In c++0x is there a way to template a lambda function? Or is it inherently too specific to be templated?

I understand that I can define a classic templated class/functor instead but the question is more like : does the language allow templating lambda functions?

+2  A: 

In the current C++0x draft standard, it's not possible because lambdas are actually expressions, not function definitions. Expressions that happen to evaluate to unnamed temporary objects of unique type:

N3092, paragraph 15.1.2/3

The type of the lambda-expression (which is also the type of the closure object) is a unique, unnamed nonunion class type

Templates can only be applied to declarations and definitions, not expressions (per 14/1)

Cubbi
This doesn't mean anything. A lambda being an expression is just there for convenience. By your exact same argument, objects can't be defined in expressions so lambda's shouldn't be able to be functors. (In other words, polymorphic lambda's would change the definition of the unnamed temporary object it evaluates to. This has nothing to do with it being an expression.)
GMan
@GMan: I was looking at it from the *function template* side: for a lambda "function" to be a placed after the keyword template, it has to be a function definition, which it isn't. As for why closure objects weren't allowed to be polymorphic.. thanks for pointing towards the rationale behind that.
Cubbi
+7  A: 

At it stands, sadly no. Polymorphic lambda's would be excellent in terms of flexibility and power.

The original reason they ended up being monomorphic was because of concepts. Concepts made this code situation difficult:

template <Constraint T>
void foo(T x)
{
    auto bar = [](auto x){}; // imaginary syntax
}

In a constrained template you can only call other contained templates. (Otherwise the constraints couldn't be checked.) Can foo invoke bar(x)? What constraints does the lambda have (the parameter for it is just a template, after all)?

Concepts weren't ready to tackle this sort of thing; it'd require more stuff like late_check (where the concept wasn't checked until invoked) and stuff. Simpler was just to drop it all and stick to monomorphic lambda's.
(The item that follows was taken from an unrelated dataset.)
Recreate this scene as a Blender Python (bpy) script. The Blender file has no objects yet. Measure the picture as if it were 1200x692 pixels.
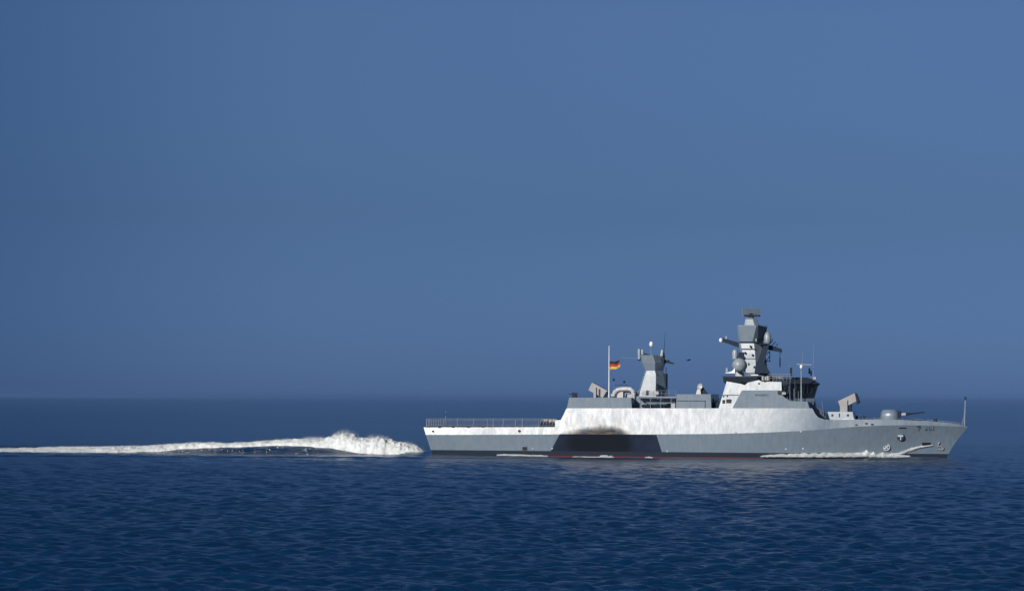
import bpy, bmesh, math, random
import numpy as np
from mathutils import Vector, Matrix, noise
random.seed(7)
rad = math.radians
SC = bpy.context.scene
COL = SC.collection

# ------------------------------------------------------------------ camera
CAM_H = 9.35
LENS = 107.4
PITCH, ROLL = 1.94, 0.335
cd = bpy.data.cameras.new('camera')
cam = bpy.data.objects.new('camera', cd)
COL.objects.link(cam)
cd.lens = LENS; cd.sensor_width = 36; cd.clip_start = 1; cd.clip_end = 200000
RCAM = Matrix.Rotation(rad(90 + PITCH), 3, 'X') @ Matrix.Rotation(rad(ROLL), 3, 'Z')
cam.rotation_euler = RCAM.to_euler()
cam.location = (0, 0, CAM_H)
SC.camera = cam

# ------------------------------------------------------------------ sky, sun, exposure
SUN_EL, SUN_AZ_LEFT = 19.0, 34.0          # sun behind the camera, to its left
sun_dir = Vector((-math.sin(rad(SUN_AZ_LEFT)) * math.cos(rad(SUN_EL)),
                  -math.cos(rad(SUN_AZ_LEFT)) * math.cos(rad(SUN_EL)), math.sin(rad(SUN_EL))))
world = bpy.data.worlds.new('World'); SC.world = world; world.use_nodes = True
nt = world.node_tree; nt.nodes.clear()
wo = nt.nodes.new('ShaderNodeOutputWorld'); bg = nt.nodes.new('ShaderNodeBackground')
sky = nt.nodes.new('ShaderNodeTexSky'); sky.sky_type = 'NISHITA'; sky.sun_disc = False
sky.sun_elevation = rad(SUN_EL)
sky.sun_rotation = math.atan2(sun_dir.x, sun_dir.y)
sky.air_density = 1.0; sky.dust_density = 0.3; sky.ozone_density = 4.0
tint = nt.nodes.new('ShaderNodeMix'); tint.data_type = 'RGBA'; tint.blend_type = 'MULTIPLY'
tint.inputs['Factor'].default_value = 1.0
# dry blue autumn air: the colour of the sky by height above the horizon
tcs = nt.nodes.new('ShaderNodeTexCoord'); sps = nt.nodes.new('ShaderNodeSeparateXYZ')
rmp = nt.nodes.new('ShaderNodeValToRGB'); SKY_RAMP = [(0.0, (0.122, 0.228, 0.63)), (0.02, (0.13, 0.223, 0.56)), (0.06, (0.152, 0.213, 0.407)), (0.125, (0.24, 0.281, 0.425)), (0.26, (0.18, 0.235, 0.40)), (1.0, (0.13, 0.20, 0.36))]
rmp.color_ramp.elements[0].position = 0; rmp.color_ramp.elements[0].color = (*SKY_RAMP[0][1], 1)
rmp.color_ramp.elements[1].position = 1; rmp.color_ramp.elements[1].color = (*SKY_RAMP[-1][1], 1)
for p_, c_ in SKY_RAMP[1:-1]:
    e_ = rmp.color_ramp.elements.new(p_); e_.color = (*c_, 1)
nt.links.new(tcs.outputs['Generated'], sps.inputs[0]); nt.links.new(sps.outputs['Z'], rmp.inputs[0]); nt.links.new(rmp.outputs[0], tint.inputs[7])
# sky colour dimmed towards the left, standing in for lens vignetting
tc = nt.nodes.new('ShaderNodeTexCoord'); sp = nt.nodes.new('ShaderNodeSeparateXYZ')
mr = nt.nodes.new('ShaderNodeMapRange'); mr.interpolation_type = 'SMOOTHSTEP'
mr.inputs['From Min'].default_value = -0.22; mr.inputs['From Max'].default_value = -0.05
mr.inputs['To Min'].default_value = 0.0; mr.inputs['To Max'].default_value = 1.0
sc2 = nt.nodes.new('ShaderNodeMix'); sc2.data_type = 'RGBA'; sc2.inputs[6].default_value = (0.60, 0.70, 0.79, 1); sc2.inputs[7].default_value = (1, 1, 1, 1)
sc3 = nt.nodes.new('ShaderNodeVectorMath'); sc3.operation = 'MULTIPLY'
L = nt.links.new
L(tc.outputs['Generated'], sp.inputs[0]); L(sp.outputs['X'], mr.inputs['Value'])
L(sky.outputs[0], tint.inputs[6]); L(tint.outputs[2], sc3.inputs[0]); L(mr.outputs[0], sc2.inputs['Factor']); L(sc2.outputs[2], sc3.inputs[1])
L(sc3.outputs[0], bg.inputs['Color']); bg.inputs['Strength'].default_value = 0.112
L(bg.outputs[0], wo.inputs['Surface'])

sd = bpy.data.lights.new('sun', 'SUN'); sun = bpy.data.objects.new('sun', sd); COL.objects.link(sun)
sd.energy = 4.5; sd.angle = rad(0.53); sd.color = (1.0, 0.945, 0.875)
sun.rotation_euler = (-sun_dir).to_track_quat('-Z', 'Y').to_euler()
sun.location = (-300, -300, 300)
SC.view_settings.view_transform = 'Standard'; SC.view_settings.look = 'None'
SC.view_settings.exposure = 0.0; SC.view_settings.gamma = 1.0
SC.view_settings.use_curve_mapping = False

# ------------------------------------------------------------------ ship frame and measuring helper
SHIP_POS = Vector((30.0, 500.0, 0.0)); SHIP_YAW = rad(-10.0)
SHIP_M = Matrix.Translation(SHIP_POS) @ Matrix.Rotation(SHIP_YAW, 4, 'Z')
SHIP_I = SHIP_M.inverted()
FPX = 1200 * LENS / 36.0
CAMP = Vector((0, 0, CAM_H))
_o = SHIP_I @ CAMP
def P(px, py, y=0.0):
    """read a point of the photograph in the ship's own metres, on the plane y from its centreline"""
    d = RCAM @ Vector((px - 600, 346 - py, -FPX))
    dl = SHIP_I.to_3x3() @ d
    t = (y - _o.y) / dl.y
    p = _o + dl * t
    return Vector((p.x, y, p.z))

def tagit(o, label=None, cat=None, group=None, kind=None):
    if label: o['label'] = label
    if cat: o['category'] = cat
    if group: o['group'] = group
    if kind: o['kind'] = kind
    return o

# ------------------------------------------------------------------ mesh helper
class MB:
    def __init__(s): s.v = []; s.f = []
    def add(s, vs, fs):
        n = len(s.v); s.v += [tuple(v) for v in vs]; s.f += [tuple(i + n for i in f) for f in fs]; return s
    def box(s, a, b):
        x0, x1 = sorted((a[0], b[0])); y0, y1 = sorted((a[1], b[1])); z0, z1 = sorted((a[2], b[2]))
        vs = [(x, y, z) for z in (z0, z1) for y in (y0, y1) for x in (x0, x1)]
        return s.add(vs, [(0,2,3,1),(4,5,7,6),(0,1,5,4),(2,6,7,3),(0,4,6,2),(1,3,7,5)])
    def loft(s, rings, cap=True):
        n = len(rings[0]); vs = [v for r in rings for v in r]; fs = []
        for k in range(len(rings) - 1):
            for i in range(n):
                j = (i + 1) % n
                fs.append((k*n+i, k*n+j, (k+1)*n+j, (k+1)*n+i))
        if cap: fs += [tuple(range(n))[::-1], tuple((len(rings)-1)*n + i for i in range(n))]
        return s.add(vs, fs)
    def tube(s, a, b, r, r2=None, n=8):
        a = Vector(a); b = Vector(b); r2 = r if r2 is None else r2
        d = (b - a).normalized(); u = d.orthogonal().normalized(); w = d.cross(u)
        rings = []
        for p, rr in ((a, r), (b, r2)):
            rings.append([p + (u*math.cos(2*math.pi*i/n) + w*math.sin(2*math.pi*i/n))*rr for i in range(n)])
        return s.loft(rings)
    def path(s, pts, r, n=6):
        for a, b in zip(pts[:-1], pts[1:]): s.tube(a, b, r, n=n)
        return s
    def ball(s, c, r, sz=1.0, n=16, m=10, zmin=-1.0):
        rings = []
        for k in range(m + 1):
            ph = -math.pi/2 + math.pi*k/m
            zz = max(math.sin(ph), zmin)
            cr = math.cos(ph) if math.sin(ph) >= zmin else math.sqrt(max(0, 1 - zmin*zmin))
            cr = max(cr, 1e-3)
            rings.append([(c[0]+r*cr*math.cos(2*math.pi*i/n), c[1]+r*cr*math.sin(2*math.pi*i/n), c[2]+r*sz*zz) for i in range(n)])
        return s.loft(rings)
    def lathe(s, c, prof, n=20):
        return s.loft([[(c[0]+r*math.cos(2*math.pi*i/n), c[1]+r*math.sin(2*math.pi*i/n), c[2]+z) for i in range(n)] for r, z in prof])
    def build(s, name, mat, parent=None, smooth=False, loc=None):
        me = bpy.data.meshes.new(name); me.from_pydata(s.v, [], s.f); me.update()
        bm = bmesh.new(); bm.from_mesh(me); bmesh.ops.recalc_face_normals(bm, faces=bm.faces); bm.to_mesh(me); bm.free()
        if smooth:
            for p in me.polygons: p.use_smooth = True
            try: me.set_sharp_from_angle(angle=rad(38))
            except Exception: pass
        me.materials.append(mat)
        o = bpy.data.objects.new(name, me); COL.objects.link(o)
        if parent is not None: o.parent = parent
        if loc is not None: o.location = loc
        return o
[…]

However, with the removal of concepts from C++0x, polymorphic lambda's become a simple proposition again. However, I can't find any proposals for it. :(

GMan
A: 

Have a look at Boost.Phoenix for polymorphic lambdas: http://www.boost.org/doc/libs/1_44_0/libs/spirit/phoenix/doc/html/index.html Does not require C++0x, by the way :)

usta
I already know about it but the question is exactly about the new standard anyway ;)
Klaim
Ok :) C++0x lambdas are monomorphic and can't be templated, unfortunately.